Quelle mouche a donc piqué
Bruno Dumont ? Ce n'est plus un virage cinématographique
qu'a pris le réalisateur, c'est un chamboulement (presque)
complet de ses manières de filmer, de raconter une histoire,
de diriger ses acteurs… Où est passée la rigidité
de "Flandres"
(pour ne citer que ce film) qu'on n'est pas obligé de regretter,
mais qui était la marque de fabrique d'un cinéaste
à la radicalité affichée ? Cette dernière
n'a d'ailleurs pas disparu, elle s'est simplement déplacée
: d'une rigueur très austère et très maîtrisée,
Dumont a évolué vers une outrance non moins calculée
dans presque tous les domaines de sa mise en scène.

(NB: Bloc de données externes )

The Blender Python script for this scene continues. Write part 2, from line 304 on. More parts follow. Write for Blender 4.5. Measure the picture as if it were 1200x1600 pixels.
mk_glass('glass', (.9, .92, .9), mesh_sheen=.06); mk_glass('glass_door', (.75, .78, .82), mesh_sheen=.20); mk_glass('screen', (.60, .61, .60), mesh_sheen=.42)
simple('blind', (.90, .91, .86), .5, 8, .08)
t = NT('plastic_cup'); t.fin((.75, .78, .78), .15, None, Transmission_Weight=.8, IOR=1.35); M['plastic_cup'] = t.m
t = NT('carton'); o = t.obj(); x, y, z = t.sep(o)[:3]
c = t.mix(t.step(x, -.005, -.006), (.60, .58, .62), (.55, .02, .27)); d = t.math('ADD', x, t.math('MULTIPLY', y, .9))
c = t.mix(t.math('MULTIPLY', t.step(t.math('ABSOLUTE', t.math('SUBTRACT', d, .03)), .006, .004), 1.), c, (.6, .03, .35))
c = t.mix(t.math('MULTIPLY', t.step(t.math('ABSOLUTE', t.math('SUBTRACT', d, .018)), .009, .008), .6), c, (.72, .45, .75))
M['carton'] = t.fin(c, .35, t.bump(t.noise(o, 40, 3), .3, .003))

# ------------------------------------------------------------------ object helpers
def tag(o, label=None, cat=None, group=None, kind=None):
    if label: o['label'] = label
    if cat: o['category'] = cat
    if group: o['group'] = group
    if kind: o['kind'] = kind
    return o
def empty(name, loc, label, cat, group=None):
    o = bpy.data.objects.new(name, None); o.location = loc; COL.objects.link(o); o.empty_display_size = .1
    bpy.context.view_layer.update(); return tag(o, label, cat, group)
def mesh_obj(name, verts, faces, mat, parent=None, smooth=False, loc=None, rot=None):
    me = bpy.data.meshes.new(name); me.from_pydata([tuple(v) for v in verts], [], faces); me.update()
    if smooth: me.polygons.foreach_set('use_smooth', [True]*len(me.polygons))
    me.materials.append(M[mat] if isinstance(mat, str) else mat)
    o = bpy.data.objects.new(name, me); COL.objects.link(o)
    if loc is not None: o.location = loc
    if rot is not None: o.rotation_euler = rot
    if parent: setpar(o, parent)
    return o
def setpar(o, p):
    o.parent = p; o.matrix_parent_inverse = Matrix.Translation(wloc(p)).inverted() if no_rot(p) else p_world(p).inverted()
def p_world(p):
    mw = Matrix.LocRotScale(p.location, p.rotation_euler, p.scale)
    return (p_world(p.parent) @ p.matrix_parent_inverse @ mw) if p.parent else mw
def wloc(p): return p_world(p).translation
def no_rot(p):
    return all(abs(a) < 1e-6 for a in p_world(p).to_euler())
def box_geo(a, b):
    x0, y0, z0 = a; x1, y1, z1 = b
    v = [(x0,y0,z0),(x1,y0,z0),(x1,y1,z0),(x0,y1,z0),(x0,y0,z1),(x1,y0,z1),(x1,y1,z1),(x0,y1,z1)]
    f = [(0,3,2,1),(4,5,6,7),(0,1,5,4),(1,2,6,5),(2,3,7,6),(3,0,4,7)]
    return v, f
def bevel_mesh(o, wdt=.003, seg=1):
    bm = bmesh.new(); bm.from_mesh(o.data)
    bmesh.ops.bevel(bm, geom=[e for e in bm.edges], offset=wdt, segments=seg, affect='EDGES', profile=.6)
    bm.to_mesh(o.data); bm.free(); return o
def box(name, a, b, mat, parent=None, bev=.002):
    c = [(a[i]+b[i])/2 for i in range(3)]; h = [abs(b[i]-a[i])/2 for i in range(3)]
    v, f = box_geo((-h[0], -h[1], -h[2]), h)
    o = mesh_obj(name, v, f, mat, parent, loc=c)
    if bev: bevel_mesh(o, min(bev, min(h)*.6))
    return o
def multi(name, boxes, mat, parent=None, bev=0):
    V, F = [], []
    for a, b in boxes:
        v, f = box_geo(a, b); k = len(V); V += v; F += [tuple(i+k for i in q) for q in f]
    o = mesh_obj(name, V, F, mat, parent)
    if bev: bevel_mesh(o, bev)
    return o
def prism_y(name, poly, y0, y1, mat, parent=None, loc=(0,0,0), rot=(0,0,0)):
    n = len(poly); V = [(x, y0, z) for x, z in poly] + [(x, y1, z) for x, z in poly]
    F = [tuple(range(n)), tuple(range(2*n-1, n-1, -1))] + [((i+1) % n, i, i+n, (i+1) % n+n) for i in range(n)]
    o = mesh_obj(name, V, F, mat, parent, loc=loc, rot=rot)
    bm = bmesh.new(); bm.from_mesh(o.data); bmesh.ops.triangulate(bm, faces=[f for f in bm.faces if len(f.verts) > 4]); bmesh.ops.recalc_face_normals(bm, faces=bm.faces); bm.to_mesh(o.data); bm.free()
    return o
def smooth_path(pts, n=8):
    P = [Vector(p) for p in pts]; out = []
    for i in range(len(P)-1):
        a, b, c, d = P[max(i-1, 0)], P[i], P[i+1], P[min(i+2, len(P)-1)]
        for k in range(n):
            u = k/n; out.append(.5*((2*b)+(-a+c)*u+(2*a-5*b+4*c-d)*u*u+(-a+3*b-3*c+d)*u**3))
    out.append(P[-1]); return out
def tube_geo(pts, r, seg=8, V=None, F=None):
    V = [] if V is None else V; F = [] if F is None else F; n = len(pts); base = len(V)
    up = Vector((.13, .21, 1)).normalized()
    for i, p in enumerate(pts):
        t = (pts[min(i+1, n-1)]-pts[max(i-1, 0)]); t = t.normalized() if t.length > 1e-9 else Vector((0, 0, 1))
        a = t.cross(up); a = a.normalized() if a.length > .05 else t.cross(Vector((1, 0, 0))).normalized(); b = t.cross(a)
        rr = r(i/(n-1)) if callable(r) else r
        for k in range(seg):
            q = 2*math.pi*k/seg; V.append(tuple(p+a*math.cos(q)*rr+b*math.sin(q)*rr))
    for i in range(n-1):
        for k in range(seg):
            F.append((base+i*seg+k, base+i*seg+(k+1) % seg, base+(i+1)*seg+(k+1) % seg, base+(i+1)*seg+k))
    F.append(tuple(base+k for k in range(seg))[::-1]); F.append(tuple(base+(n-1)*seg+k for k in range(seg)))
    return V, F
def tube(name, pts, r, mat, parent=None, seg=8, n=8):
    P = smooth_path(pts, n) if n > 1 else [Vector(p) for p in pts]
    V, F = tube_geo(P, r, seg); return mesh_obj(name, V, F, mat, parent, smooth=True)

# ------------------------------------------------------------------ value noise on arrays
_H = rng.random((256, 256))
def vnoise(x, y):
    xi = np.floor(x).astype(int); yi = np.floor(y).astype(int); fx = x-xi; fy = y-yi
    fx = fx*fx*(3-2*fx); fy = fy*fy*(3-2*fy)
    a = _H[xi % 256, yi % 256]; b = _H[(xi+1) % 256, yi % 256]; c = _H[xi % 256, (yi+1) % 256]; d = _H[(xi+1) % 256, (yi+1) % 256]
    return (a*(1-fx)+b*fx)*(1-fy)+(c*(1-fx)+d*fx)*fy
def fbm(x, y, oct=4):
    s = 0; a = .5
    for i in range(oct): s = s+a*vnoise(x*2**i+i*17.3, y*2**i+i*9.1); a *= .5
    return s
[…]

Son histoire, même si elle est basée sur une opposition
sociale, est totalement délirante, bascule dans le fantastique,
fait un détour vers l'horreur, montrant au passage une enquête
policière farfelue vouée à l'échec.
On n'est pas si loin, finalement, du Fargo des frères Coen
et de sa galerie de frapadingues lâchés dans des situations
sordides…
Les décors, naturels ou non, semblent issus d'un imaginaire
poétique fortement déprimant : splendides images d'un
bord de mer incertain, flou, que même un soleil éclatant
ne parvient pas à rendre chaud… on pourrait se croire
dans un Tarkovski, excepté la villa inspirée d'un
temple égyptien mais en pur béton : hallucinant, d'autant
plus qu'elle existe en vrai !
Les personnages sont tous des illuminés, des extasiés,
des fous furieux et les acteurs semblent s'en donner à cœur
joie (enfin, on l'espère pour eux, sinon il y a de quoi se
tirer une balle, ou mieux, se noyer…), tout est prétexte
au sur-jeu démultiplié, les plus connus d'entre eux
en font tous des tonnes, Luchini et Binoche sont splendidement ridicules,
ou ridiculement splendides, c'est au choix. Et dans le même
temps, Dumont a visiblement demandé à ses acteurs
non professionnels de jouer l'impassibilité, c'est un festival
de regards vitreux ou bovins. Il y a un aspect famille Groseille
vs famille Le Quesnoy, avec d'un côté des populeux
qui auraient poussé le curseur de l'inconvenance au maximum,
et on peut même dire que le pire est largement dépassé…
et d'un autre côté des bourgeois ayant atteint, piétiné
et ridiculisé le seuil de la décadence morale. Luchini
et son personnage sont effarants, grandiloquents, à tomber
de son fauteuil de cinéma.
Si l'on rajoute là-dessus un duo de flics inspiré
de Laurel et Hardy, quelques lévitations aussi soudaines
qu'incongrues, une histoire d'amour terriblement romantique (et
accompagnée par une musique qui l'est tout autant) entre
une sorte d'ogre et un être androgyne dont on ne saura jamais
le sexe véritable, une succession de chutes et de roulés-boulés
sonorisés comme dans un dessin animé, un défilé
sur une plage qui a quelque chose à voir avec Fellini et
ses créations énormes, on se retrouve devant un objet
filmique non identifié dont il est bien difficile d'extraire
une quelconque émotion, avec l'impression très nette
qu'il s'agit d'une création hors normes, monstrueuse, poétique,
inédite… mais dont on peut sortir très dubitatif
sur le sens que tout cela est censé avoir (ou pas).
Le temps, peut-être, fera son œuvre et rendra le film
culte ou bien le fera glisser dans un oubli salvateur.